Sen artık gidenleri aramaya başlamışsın. Bırak onları: gözlerindeki ışıltı, sevinç seni bırakmaya yüz tutmuş.Eskisi gibi gözlerindeki ışıltı parlasın kaybolmaya yüz tutmasın.Umutsuzluk sana yakışmıyor. Düşlerini özgür bırak hayata sarıl artık....
Kabul et artık; ama bu herhangi bir şey değil. Benim sana olan aşkımı görmeye başla. Biliyorum beni unuttun ama her şeye rağmen ben yinede seni arıyorum, sana geliyorum, seni çekiyorum içime...Hayatının düzensizliğine burun kıvıranlar olur.

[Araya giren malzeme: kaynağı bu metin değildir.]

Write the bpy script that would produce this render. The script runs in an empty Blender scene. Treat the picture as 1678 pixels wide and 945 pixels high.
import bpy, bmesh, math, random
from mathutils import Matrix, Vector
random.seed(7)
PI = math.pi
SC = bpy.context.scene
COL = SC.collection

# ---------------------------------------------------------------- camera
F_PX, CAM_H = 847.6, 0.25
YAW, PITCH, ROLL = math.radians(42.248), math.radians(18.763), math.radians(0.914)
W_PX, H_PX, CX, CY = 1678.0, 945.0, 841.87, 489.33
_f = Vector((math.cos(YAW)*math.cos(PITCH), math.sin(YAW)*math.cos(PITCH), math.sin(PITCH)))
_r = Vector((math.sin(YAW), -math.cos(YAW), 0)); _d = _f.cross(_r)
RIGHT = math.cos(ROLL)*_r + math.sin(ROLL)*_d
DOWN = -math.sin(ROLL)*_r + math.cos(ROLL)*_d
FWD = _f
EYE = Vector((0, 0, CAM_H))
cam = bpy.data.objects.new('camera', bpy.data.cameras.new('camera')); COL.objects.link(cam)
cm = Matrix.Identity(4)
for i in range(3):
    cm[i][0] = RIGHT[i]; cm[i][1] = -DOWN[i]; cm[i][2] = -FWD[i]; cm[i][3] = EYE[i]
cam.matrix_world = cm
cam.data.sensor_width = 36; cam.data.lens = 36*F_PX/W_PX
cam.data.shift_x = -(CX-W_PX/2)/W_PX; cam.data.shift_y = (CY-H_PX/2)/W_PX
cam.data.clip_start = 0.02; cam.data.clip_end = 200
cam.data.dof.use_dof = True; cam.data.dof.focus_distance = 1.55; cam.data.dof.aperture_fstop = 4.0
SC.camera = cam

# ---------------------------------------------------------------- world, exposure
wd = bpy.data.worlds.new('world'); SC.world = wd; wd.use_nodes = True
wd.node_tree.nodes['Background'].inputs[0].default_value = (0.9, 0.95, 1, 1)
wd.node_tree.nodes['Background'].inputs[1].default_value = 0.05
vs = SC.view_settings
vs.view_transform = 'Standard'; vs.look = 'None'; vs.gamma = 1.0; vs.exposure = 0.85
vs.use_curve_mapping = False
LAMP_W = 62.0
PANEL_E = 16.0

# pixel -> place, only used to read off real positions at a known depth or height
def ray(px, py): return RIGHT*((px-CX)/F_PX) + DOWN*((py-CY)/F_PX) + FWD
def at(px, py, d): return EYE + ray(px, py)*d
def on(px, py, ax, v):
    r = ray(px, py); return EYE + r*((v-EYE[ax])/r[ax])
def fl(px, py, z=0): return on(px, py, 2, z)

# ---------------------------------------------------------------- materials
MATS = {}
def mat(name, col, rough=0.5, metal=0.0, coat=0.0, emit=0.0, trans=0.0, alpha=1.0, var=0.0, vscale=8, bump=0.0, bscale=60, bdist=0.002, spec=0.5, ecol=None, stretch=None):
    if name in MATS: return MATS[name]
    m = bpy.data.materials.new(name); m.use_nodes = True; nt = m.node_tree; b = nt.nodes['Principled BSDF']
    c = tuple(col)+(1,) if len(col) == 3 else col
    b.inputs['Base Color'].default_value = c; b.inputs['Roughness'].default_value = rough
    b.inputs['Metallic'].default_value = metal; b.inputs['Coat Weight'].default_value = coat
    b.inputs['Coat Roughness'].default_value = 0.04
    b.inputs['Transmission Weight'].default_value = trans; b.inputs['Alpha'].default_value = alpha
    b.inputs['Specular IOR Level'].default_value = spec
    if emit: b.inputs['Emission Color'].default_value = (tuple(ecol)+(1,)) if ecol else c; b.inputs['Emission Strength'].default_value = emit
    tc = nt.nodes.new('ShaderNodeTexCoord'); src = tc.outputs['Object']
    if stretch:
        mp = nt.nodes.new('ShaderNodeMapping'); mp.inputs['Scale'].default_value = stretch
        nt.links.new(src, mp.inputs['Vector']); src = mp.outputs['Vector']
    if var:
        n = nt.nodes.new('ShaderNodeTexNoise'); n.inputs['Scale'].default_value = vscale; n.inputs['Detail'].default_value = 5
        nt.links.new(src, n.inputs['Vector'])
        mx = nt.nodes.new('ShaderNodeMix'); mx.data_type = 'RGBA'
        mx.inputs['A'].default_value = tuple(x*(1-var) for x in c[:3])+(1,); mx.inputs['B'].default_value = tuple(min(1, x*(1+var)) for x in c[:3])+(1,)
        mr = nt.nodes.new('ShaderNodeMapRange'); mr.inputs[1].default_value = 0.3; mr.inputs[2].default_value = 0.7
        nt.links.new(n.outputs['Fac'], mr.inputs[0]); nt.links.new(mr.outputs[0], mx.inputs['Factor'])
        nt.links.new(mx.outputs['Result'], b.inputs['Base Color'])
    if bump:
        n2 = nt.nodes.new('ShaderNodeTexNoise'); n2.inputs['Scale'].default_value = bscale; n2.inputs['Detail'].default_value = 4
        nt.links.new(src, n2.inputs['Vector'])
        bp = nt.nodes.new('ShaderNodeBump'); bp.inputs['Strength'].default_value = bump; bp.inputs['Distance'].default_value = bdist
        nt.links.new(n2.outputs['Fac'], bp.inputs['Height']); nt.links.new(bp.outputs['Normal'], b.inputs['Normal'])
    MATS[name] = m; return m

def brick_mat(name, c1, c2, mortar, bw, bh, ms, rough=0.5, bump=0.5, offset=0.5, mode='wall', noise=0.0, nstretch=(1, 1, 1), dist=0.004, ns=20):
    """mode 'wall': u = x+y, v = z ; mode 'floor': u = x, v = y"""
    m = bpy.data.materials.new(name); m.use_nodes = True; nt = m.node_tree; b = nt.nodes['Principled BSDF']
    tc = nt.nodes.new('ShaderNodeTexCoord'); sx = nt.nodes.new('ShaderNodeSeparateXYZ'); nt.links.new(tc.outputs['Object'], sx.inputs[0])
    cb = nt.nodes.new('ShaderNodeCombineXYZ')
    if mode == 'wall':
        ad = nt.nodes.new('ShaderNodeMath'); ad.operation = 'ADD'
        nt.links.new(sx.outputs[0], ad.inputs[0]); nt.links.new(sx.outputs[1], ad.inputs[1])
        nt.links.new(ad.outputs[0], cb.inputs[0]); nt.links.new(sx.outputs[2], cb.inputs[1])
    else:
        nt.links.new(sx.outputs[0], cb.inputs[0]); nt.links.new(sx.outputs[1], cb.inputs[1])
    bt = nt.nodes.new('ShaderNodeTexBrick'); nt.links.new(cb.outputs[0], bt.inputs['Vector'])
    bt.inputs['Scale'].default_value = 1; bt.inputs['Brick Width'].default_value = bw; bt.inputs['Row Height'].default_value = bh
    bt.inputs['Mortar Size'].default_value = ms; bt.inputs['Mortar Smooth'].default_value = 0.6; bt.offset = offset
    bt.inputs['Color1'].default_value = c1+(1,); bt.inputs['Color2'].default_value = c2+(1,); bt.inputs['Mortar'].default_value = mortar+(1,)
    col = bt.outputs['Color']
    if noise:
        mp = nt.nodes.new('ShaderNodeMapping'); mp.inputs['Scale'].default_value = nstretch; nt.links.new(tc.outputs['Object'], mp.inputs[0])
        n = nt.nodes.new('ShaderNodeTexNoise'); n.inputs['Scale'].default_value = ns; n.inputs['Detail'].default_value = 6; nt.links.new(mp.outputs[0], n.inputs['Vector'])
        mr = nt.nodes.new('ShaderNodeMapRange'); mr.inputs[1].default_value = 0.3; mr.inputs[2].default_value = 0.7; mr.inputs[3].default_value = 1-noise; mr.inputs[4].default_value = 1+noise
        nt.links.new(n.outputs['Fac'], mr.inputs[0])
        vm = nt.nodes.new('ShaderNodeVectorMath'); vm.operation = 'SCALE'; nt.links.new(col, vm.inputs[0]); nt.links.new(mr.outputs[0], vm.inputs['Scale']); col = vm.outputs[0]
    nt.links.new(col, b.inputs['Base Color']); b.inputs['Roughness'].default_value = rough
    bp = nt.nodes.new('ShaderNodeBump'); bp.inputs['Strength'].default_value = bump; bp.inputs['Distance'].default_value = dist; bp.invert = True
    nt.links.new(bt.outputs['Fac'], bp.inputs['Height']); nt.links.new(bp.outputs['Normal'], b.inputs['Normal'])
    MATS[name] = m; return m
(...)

Seni beğenmezler, kaçarlar senden böyle olmaya devam edersen...
Senin kendini ve başkalarını kandırmaya çalışman bir karışıklıktan başka bir şey değildir...
Sevinç ve çığlıklarını özgür bırakmak kaldı sana... Durma ve şimdiden başla yaşamaya ve yaşatmaya...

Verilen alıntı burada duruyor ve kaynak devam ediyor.